We have reviewed the following documents: (i) the Articles of Incorporation of the Corporation, as filed with the Nevada Secretary of State on March 11, 2010, as amended (the “Articles”); (ii) the Amended and Restated By-laws of the Corporation, effective as of April 4, 2018; (iii) the resolutions adopted by the Corporation’s board of directors authorizing, among other things, the issuance and sale of the Shares and the filing of the Registration Statement and the Prospectus with the Commission; and (iv) the Registration Statement, the Prospectus and the exhibits thereto.
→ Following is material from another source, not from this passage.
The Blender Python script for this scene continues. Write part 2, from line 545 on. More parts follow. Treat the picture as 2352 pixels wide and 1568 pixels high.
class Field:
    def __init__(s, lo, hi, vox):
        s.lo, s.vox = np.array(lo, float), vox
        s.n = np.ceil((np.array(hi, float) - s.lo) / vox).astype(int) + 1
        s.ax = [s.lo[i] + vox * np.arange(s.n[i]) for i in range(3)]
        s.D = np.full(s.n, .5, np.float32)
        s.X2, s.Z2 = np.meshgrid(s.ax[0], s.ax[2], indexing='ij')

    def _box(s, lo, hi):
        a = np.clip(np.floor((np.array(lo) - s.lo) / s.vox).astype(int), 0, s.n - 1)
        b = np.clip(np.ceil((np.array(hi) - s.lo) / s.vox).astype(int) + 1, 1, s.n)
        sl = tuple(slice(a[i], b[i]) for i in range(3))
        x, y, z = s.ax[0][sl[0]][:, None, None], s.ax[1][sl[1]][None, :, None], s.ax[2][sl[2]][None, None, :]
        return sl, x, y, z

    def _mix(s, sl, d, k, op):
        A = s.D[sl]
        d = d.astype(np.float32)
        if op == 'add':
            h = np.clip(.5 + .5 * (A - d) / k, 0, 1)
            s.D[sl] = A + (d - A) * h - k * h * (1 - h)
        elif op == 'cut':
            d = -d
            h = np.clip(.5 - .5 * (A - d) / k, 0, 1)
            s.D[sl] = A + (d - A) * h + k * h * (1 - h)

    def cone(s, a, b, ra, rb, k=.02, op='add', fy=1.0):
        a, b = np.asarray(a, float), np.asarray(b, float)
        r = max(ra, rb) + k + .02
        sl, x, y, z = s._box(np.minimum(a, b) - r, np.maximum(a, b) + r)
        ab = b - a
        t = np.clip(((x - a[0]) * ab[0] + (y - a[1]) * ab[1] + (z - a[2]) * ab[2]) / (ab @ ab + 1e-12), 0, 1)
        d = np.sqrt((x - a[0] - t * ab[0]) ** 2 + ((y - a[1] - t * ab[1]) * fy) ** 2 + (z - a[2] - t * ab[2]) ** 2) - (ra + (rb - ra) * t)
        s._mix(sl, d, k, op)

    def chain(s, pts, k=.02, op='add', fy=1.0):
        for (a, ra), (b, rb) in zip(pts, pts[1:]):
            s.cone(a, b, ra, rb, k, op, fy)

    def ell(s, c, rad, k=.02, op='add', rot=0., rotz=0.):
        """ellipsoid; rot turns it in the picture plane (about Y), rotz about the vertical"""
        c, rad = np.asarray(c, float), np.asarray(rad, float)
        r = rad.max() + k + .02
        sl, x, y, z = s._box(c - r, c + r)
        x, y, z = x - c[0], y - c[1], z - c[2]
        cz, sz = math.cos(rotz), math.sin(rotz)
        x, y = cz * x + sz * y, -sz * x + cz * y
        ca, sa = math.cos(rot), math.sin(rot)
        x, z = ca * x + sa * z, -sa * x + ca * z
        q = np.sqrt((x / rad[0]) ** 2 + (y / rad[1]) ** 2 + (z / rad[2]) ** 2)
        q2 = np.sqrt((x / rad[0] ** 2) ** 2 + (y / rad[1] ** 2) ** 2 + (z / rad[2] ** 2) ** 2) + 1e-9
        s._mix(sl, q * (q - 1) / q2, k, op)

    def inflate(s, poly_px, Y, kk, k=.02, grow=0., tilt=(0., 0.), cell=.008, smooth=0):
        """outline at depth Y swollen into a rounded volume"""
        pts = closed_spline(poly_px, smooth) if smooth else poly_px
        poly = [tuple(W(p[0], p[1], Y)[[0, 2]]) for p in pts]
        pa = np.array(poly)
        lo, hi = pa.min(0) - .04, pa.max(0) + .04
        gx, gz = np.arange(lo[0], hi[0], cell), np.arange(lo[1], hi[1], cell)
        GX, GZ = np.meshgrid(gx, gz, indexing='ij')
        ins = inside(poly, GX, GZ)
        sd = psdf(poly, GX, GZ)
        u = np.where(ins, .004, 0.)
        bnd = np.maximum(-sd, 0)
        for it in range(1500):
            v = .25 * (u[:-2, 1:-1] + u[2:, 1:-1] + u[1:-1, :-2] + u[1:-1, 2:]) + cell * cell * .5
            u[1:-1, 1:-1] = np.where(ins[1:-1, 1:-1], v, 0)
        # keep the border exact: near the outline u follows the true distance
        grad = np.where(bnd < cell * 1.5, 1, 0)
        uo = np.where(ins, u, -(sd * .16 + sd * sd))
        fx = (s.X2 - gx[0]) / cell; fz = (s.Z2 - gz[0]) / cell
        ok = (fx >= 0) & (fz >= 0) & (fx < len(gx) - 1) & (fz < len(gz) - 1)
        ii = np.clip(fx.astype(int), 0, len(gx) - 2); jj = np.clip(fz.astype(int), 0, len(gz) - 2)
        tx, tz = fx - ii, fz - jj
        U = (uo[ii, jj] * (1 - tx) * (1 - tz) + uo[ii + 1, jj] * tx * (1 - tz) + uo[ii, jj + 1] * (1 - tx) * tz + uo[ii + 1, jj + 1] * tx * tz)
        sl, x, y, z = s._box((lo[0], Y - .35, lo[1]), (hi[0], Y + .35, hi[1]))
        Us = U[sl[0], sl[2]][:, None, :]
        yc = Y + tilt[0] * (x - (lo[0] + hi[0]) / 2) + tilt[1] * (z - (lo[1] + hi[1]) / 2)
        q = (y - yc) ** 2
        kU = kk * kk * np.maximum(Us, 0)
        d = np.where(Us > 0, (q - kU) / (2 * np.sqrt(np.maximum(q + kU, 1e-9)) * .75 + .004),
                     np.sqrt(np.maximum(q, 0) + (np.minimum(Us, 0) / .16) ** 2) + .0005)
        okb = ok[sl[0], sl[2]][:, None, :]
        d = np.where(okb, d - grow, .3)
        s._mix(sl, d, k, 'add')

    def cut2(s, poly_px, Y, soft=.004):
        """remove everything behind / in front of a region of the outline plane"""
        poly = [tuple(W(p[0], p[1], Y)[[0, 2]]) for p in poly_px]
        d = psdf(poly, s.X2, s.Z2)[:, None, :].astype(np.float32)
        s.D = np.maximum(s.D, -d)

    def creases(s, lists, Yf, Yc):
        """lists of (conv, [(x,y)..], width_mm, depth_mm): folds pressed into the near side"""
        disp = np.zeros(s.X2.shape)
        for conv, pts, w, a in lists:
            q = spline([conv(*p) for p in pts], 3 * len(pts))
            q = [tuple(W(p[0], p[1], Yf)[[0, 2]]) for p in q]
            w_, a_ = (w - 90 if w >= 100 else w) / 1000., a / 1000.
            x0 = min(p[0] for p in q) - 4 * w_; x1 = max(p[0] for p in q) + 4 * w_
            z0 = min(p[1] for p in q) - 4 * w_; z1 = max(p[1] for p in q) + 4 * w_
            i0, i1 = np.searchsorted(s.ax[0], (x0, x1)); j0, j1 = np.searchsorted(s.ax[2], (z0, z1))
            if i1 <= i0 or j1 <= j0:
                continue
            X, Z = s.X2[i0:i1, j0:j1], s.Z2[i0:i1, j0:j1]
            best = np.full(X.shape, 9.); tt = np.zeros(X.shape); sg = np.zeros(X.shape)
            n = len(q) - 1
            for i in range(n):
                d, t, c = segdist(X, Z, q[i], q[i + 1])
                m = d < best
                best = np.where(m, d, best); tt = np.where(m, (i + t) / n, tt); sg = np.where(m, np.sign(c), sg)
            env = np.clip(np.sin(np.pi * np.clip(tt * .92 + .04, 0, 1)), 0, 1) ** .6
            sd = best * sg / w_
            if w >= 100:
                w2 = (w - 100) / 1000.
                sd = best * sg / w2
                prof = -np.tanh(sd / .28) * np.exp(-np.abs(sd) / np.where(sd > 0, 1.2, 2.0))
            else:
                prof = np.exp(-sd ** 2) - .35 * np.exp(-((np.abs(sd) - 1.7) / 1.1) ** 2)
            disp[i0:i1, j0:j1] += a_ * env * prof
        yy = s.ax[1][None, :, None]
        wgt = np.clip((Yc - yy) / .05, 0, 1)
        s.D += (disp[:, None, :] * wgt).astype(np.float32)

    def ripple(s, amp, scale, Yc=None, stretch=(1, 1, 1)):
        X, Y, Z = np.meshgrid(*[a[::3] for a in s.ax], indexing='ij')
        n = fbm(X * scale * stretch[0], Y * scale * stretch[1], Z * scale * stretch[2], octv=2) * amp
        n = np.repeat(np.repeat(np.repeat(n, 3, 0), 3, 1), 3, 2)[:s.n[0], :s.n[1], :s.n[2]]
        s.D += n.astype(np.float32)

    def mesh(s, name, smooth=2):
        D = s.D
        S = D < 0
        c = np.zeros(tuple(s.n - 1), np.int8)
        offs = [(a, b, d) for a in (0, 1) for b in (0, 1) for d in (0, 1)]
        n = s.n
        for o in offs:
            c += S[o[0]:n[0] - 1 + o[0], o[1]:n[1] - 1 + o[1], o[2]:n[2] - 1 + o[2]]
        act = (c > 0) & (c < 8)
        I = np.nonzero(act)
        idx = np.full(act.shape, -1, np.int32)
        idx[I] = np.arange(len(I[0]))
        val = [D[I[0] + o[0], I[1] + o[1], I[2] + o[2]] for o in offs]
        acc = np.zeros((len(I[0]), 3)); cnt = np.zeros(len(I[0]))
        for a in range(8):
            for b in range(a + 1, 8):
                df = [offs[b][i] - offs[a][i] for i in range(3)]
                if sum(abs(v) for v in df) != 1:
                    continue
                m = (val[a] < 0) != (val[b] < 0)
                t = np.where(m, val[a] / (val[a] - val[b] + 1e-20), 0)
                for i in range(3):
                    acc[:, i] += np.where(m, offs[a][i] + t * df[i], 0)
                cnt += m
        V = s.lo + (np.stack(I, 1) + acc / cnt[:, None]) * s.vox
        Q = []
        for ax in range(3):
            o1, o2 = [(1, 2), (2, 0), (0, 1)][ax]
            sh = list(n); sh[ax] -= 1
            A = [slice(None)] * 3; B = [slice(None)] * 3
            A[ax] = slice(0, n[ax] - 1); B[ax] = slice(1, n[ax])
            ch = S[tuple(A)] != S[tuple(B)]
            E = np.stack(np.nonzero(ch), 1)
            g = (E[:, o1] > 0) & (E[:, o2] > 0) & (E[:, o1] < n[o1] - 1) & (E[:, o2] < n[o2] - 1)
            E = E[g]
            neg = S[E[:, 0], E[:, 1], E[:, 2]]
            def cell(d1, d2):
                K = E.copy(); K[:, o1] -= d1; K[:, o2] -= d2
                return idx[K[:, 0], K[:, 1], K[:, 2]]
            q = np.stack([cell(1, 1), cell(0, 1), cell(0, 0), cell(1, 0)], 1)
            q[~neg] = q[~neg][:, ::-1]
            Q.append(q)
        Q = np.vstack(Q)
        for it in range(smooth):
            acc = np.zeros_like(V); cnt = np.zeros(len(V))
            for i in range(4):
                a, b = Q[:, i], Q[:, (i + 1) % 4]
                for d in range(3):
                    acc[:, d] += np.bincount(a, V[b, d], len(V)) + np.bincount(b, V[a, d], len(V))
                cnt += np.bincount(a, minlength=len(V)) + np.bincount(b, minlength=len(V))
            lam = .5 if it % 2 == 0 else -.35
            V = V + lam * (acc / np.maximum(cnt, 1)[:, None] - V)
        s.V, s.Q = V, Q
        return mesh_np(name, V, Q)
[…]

We have also reviewed such corporate records and other agreements, documents and instruments, and such certificates or comparable documents of public officials and officers and representatives of the Corporation and have made such inquiries of such officers and representatives and have considered such matters of law as we have deemed appropriate as the basis for the opinions hereinafter set forth.

 

 

 

 

Loop Industries, Inc.

July 3, 2025

Page 2

 

In delivering this opinion letter, we have assumed the genuineness of all signatures, the legal capacity of natural persons, the authenticity of all documents submitted to us as originals, the conformity to originals of all documents submitted to us as certified, photostatic or conformed copies, the authenticity of originals of all such latter documents, and the accuracy and completeness of all records, information and statements submitted to us by officers and representatives of the Corporation. In making our examination of documents executed by parties other than the Corporation, we have assumed that such parties had the power, corporate or other, to enter into and perform all obligations thereunder and have also assumed the due authorization of all requisite action, corporate or other, and execution and delivery by such parties of such documents, and the validity and binding effect thereof with respect to all parties. We have relied, without independent verification, on certificates of public officials and, as to matters of fact material to the opinion set forth below, on certificates of officers of the Company.

 

The opinions expressed below are based on the assumptions that: (i) the Registration Statement, the Prospectus, and any amendments or supplements thereto (including any post-effective amendments) have been filed by the Corporation with the Commission and will be effective at the time that any of the Shares are issued, and that persons acquiring the Shares will receive a prospectus containing all of the information required by Part I of the Registration Statement before acquiring such Shares; (ii) the authorization for the issuance of the Shares remains in effect on the dates that the Shares are issued, and, upon the issuance of any of the Shares, the total number of shares of Common Stock issued and outstanding, after giving effect to such issuance of such Shares, will not exceed the total number of shares of Common Stock that the Corporation is then authorized to issue under the Articles, as may be further amended; and (iii) the Shares will be issued and sold in compliance with the Securities Act and the securities or “Blue Sky” laws of various states, if applicable.

 

On the basis of the foregoing, and subject to the qualifications, assumptions, and limitations set forth herein, we are of the opinion that the Shares have been duly authorized for issuance and, when issued and paid for in accordance with the terms and conditions of the Offering Agreement, will be validly issued, fully paid and nonassessable shares of Common Stock.

 

This opinion is limited to the present laws of the State of Nevada.  We express no opinion as to the laws of any other jurisdiction, of the United States of America, or to any state “Blue Sky” laws and regulations, and no opinion regarding the statutes, administrative decisions, rules and regulations or requirements of any county, municipality or subdivision or other local authority of any jurisdiction.

 

Our opinion is based on these laws as in effect on the date hereof, and we disclaim any obligation to advise you of facts, circumstances, events or developments which hereafter may be brought to our attention and which may alter, affect or modify the opinion expressed herein.

 

We hereby consent to the filing of this opinion letter as an exhibit to a Current Report on Form 8-K (and its incorporation by reference into the Registration Statement) and to the reference to us under the heading “Legal Matters” in the prospectus forming part of the Registration Statement.  In giving such consent, we do not admit that we are in the category of persons whose consent is required under Section 7 of the Securities Act or the rules and regulations promulgated thereunder.